Ciertas historias comienzan cuando algunos padres y madres contagian a sus hijos el amor por la buena música. Yo debía de tener 16 o 17 años cuando salió “I’m Your Man”, mi disco favorito de Leonard Cohen. Y mi madre me inoculó la pasión por las canciones de aquel tipo tan elegante que sostenía un plátano en la carátula frontal del vinilo. Ella nos enseñó a adorar sus discos y nosotros, unos 20 años después, le devolvemos el favor invitándola a un concierto inolvidable. La noche del sábado, al entrar en el Palacio de Deportes de Madrid, nos encontramos con un zamorano que llevaba a su hija de cinco años a ver al cantante. Habían venido desde Zamora. “Es su primera fan”, nos dijo, orgulloso. A la niña le pusieron de nombre Lorca, en homenaje a la hija de Leonard Cohen, que se llama así en homenaje a Federico García Lorca. No es el primer directo al que ella acude. Iba emocionada. Sus padres le han transmitido el fervor por el maestro. Porque Mr. Cohen es un poeta, un caballero, un hombre clásico que ha consagrado sus canciones y sus poemas a las mujeres.
Las entradas se agotaron días atrás. Acondicionaron la platea del pabellón, donde estábamos nosotros, de tal forma que no hubiera nadie de pie. Con los primeros acordes de “Dance Me to the End of Love” se me erizó el vello. A partir de entonces nos ofreció unas tres horas y pico de estilo, sabiduría, elegancia y caballerosidad. No podré ya olvidar (ni nadie que asistiera la otra noche a este desembarco de talento) las versiones de temas antiguos que ahora mejoran porque la voz del cantante no es la misma, ha adquirido el tono ronco de los solistas con mucha carretera a sus espaldas y se te clava como un trueno dulce en los oídos: “Suzanne”, “Sister of Mercy”, “Bird on the Wire”, “Famous Blue Raincoat”, “Who by Fire” o “The Partisan”, tocada y cantada de manera tan melódica y exquisita que se me saltaban las lágrimas ante tanta belleza, ante tanta calidad. No podré ya olvidar que, al terminar este último tema, todo el público del estadio se puso en pie y la ovación (y hubo muchas) fue tan afectiva y estrepitosa que el propio Cohen estaba emocionado y sorprendido por el clamor.

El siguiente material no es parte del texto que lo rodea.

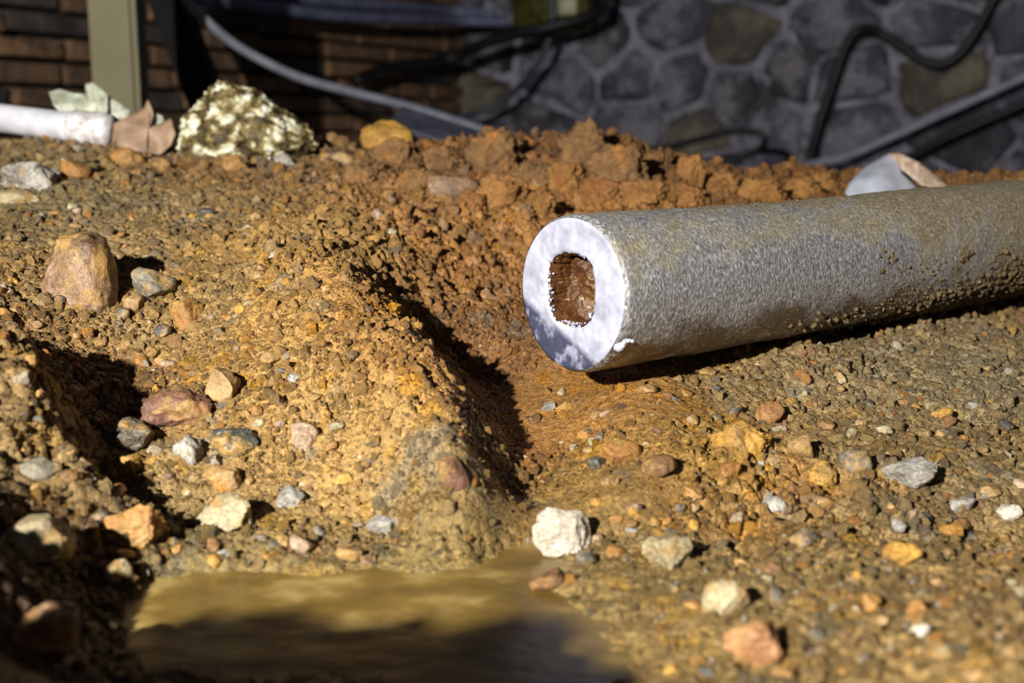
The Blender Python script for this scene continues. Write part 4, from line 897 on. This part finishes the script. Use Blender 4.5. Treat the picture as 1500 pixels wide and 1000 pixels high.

No podré olvidar su voz entonando los temas de los 80: “Hallelujah”, “First We Take Manhattan”, “I’m Your Man”, “Take this Waltz”, “Tower of Song”, “Ain’t No Cure for Love” o “Everybody Knows”. Ni los temas de los 90: “The Future”, “Waiting for the Miracle”, “Closing Time”, “In My Secret Life”… No podré olvidar la guitarra y la bandurria de un señor con manos de ángel, el guitarrista español Javier Mas, ante el que Cohen se arrodilló varias veces para rendirle honores. No podré tampoco olvidar las numerosas veces en que el poeta se despojó del sombrero para saludar y para inclinar la cabeza ante el público y la banda, en un alarde de humildad que ya no se ve en estos tiempos sin educación. Mientras las coristas cantaban dos temas, Mr. Cohen permanecía con el sombrero apoyado en el pecho, en señal de respeto. Cuando presentaba a la banda o agradecía su apoyo al equipo técnico e incluso a los conductores de autobús, bajaba la cabeza en señal de reverencia. Dentro de unos días cumplirá 75 años y aún es capaz de llenar un estadio, emocionar a miles de personas y dar brincos cada vez que entra y sale del escenario. En los últimos temas, los de platea nos pusimos en pie y nos acercamos al escenario, a verlo de cerca, a darle calor. Mr. Cohen es un Hombre (con mayúsculas) y lo demostró la otra noche. Su elegancia es indiscutible, también lo son su buen gusto, su talento y su entusiasmo. Su directo es magistral. Repito: magistral. Sirva este artículo de homenaje a mi madre, a la pequeña Lorca y a Leonard Cohen.